Alabama senior quarterback John Parker Wilson, only a few hours away from taking the field against Georgia in Athens, smiled. He slapped five with the young Crimson Tide fan and said a few kind words before reaching his floor and stepping out. As the elevator doors closed, the boy's father turned to his friend.

"Now, if he could just throw the deep ball," the father said.

Such is life for Wilson, the quarterback who will lead top-ranked Alabama into Baton Rouge on Saturday to face No. 15 LSU in the Tide's final major test before the Dec. 6 SEC title game. Alabama fans love him now, because he has piloted the Tide with ruthless efficiency -- picking his spots to unleash his arm while allowing the defense, the offensive line and a deep stable of backs to set the tone.
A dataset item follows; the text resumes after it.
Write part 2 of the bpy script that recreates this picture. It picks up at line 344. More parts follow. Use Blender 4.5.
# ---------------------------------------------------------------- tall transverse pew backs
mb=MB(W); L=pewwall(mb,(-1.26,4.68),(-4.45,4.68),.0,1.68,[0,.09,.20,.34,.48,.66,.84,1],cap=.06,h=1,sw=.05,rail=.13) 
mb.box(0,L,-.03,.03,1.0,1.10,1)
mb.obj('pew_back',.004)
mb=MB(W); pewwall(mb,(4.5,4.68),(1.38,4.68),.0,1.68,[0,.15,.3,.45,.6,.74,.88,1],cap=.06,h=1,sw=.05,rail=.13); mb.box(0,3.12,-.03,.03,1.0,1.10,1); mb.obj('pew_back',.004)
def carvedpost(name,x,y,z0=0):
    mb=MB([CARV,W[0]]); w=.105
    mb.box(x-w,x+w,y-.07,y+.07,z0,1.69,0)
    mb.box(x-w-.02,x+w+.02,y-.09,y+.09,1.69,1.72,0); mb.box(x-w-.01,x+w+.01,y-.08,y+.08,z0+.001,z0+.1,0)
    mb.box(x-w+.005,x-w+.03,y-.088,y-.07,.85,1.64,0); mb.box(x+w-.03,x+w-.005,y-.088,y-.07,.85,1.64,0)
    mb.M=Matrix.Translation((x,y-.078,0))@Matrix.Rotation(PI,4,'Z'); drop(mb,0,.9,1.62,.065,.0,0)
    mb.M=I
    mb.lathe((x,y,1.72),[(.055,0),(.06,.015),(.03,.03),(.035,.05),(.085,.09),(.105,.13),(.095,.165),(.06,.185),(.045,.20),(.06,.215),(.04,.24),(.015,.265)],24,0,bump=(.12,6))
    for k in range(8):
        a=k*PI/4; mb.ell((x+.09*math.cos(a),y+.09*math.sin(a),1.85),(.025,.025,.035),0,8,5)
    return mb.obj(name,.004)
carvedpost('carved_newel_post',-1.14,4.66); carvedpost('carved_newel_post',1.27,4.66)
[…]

Still, it hasn't even been a year since those same fans cursed his name, or worse, mocked it with comparisons to a certain Manolo Blahnik-wearing starlet. On Third Saturday in Blogtober, a Bama fan who calls himself Crimson Daddy used to file posts about the quarterback under the name "Sarah Jessica Parker Wilson."
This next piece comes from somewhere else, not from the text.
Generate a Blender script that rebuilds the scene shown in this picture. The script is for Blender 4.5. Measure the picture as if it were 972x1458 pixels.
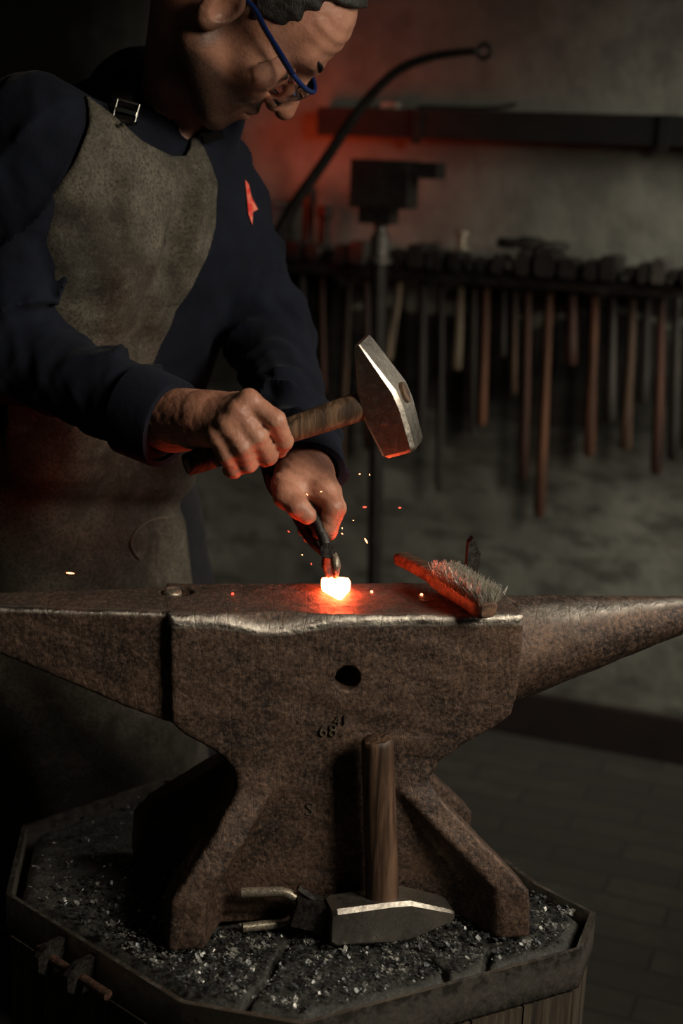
import bpy, bmesh, math, random
import numpy as np
from mathutils import Vector, Matrix
random.seed(7); RNG = np.random.default_rng(7)
for o in list(bpy.data.objects): bpy.data.objects.remove(o)
S = bpy.context.scene; COL = S.collection

# ------------------------------------------------------------------ camera
PITCH, ROLL, FPX = math.radians(13.6), math.radians(2.3), 2025.0
CAM = np.array([0, -1.40, 1.25])
FW = np.array([0, math.cos(PITCH), -math.sin(PITCH)])
UP0 = np.array([0, math.sin(PITCH), math.cos(PITCH)]); RT0 = np.array([1., 0, 0])
RT = RT0*math.cos(ROLL)+UP0*math.sin(ROLL); UP = -RT0*math.sin(ROLL)+UP0*math.cos(ROLL)
cd = bpy.data.cameras.new('camera'); cam = bpy.data.objects.new('camera', cd); COL.objects.link(cam)
cd.sensor_fit = 'VERTICAL'; cd.sensor_height = 36; cd.sensor_width = 24; cd.lens = FPX/1458*36
cd.clip_start = .05; cd.clip_end = 50
cam.matrix_world = Matrix(((RT[0], UP[0], -FW[0], CAM[0]), (RT[1], UP[1], -FW[1], CAM[1]), (RT[2], UP[2], -FW[2], CAM[2]), (0, 0, 0, 1)))
cd.dof.use_dof = True; cd.dof.focus_distance = 1.54; cd.dof.aperture_fstop = 3.0
S.camera = cam
# ------------------------------------------------------------------ world, light, exposure
w = bpy.data.worlds.new('world'); S.world = w; w.use_nodes = True
w.node_tree.nodes['Background'].inputs[0].default_value = (.55, .7, .65, 1)
w.node_tree.nodes['Background'].inputs[1].default_value = .006
S.view_settings.view_transform = 'Standard'; S.view_settings.look = 'None'
S.view_settings.gamma = 1; S.view_settings.use_curve_mapping = False; S.view_settings.exposure = 0.3
def aim(o, loc, to):
    o.location = loc; d = Vector(to)-Vector(loc); o.rotation_euler = d.to_track_quat('-Z', 'Y').to_euler()
def area(name, loc, to, sx, sy, power, col, spread=180):
    l = bpy.data.lights.new(name, 'AREA'); l.shape = 'RECTANGLE'; l.size = sx; l.size_y = sy
    l.energy = power; l.color = col; l.spread = math.radians(spread)
    o = bpy.data.objects.new(name, l); COL.objects.link(o); aim(o, loc, to); return o
area('window_light', (1.16, -.78, 1.70), (.04, .06, .84), .50, .6, 5.2, (1, .90, .74), 95)
area('wall_daylight', (1.55, .70, 1.70), (.78, 1.6, .72), .6, .6, 3.7, (1, .94, .80), 80)
area('added_edge_light', (1.45, .35, 1.62), (.18, .03, .80), .30, .8, 1.2, (1, .94, .84), 80)  # unseen lamp added for highlights on the horn and anvil edges
area('forge_fire', (-.24, 1.62, 1.20), (.06, 1.92, 1.40), .2, .2, .24, (1, .080, .020), 115)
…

Before this season, some Bama fans' enduring image of Wilson's first two years as a starter came from last season's LSU game. Facing a third-and-12 from the Alabama 30 with the scored tied at 34 late in the fourth quarter, Wilson dropped back and LSU safety Chad Jones exploded through an opening in the line. Wilson tried desperately to secure the football before Jones flung him down, but the ball squirted loose. LSU recovered on the Alabama 3, and an easy Jacob Hester touchdown run kept the Tigers' national title run alive.

Or maybe those fans fully formed their opinion two weeks later, when Wilson's third-down incompletion sealed a home loss to lowly Louisiana-Monroe. The WarHawks didn't commit a turnover that day; Wilson threw two interceptions.

Andrew Zow can imagine how Wilson probably felt after the Tide dropped their final four regular-season games and Wilson's critics multiplied. As an Alabama quarterback from 1998-2001, Zow experienced the high (the 1999 SEC title) and the low (a 3-7 record in 2000 that got coach Mike DuBose fired). And as much as a quarterback may try to insulate himself from the barbs, Zow said, it's not possible.

"You feel all of it," said Zow, who wrote a book about his Alabama career and who now coaches at his alma mater, Union County High in Lake Butler, Fla. "You think that a lot of it is your fault."

Even though Alabama's struggles weren't all Wilson's fault, it didn't matter. Jay Barker, the last quarterback to lead Alabama to a national title in 1992, acknowledged that the quarterback receives a disproportionate amount of praise and blame on any football team. But in Tuscaloosa, he said, the pendulum between the two swings more wildly than anywhere else.

"The four most powerful people in the state of Alabama in a given year," Barker said, "are the coach at Alabama, the Auburn coach, the quarterback at Alabama and the quarterback at Auburn."

So as the third-most important person in his state, Wilson had to stay tough. He couldn't complain that some of his 2007 teammates didn't have the will to win that he had. He couldn't explain that he sometimes tried to force passes because he felt, at times, that he had to do everything. He just had to keep his mouth shut and endure.

Wilson tried to avoid the critics as much as possible. In an April interview, he said he had one criterion when choosing radio or television programming to watch. "Anything but Alabama football," he said.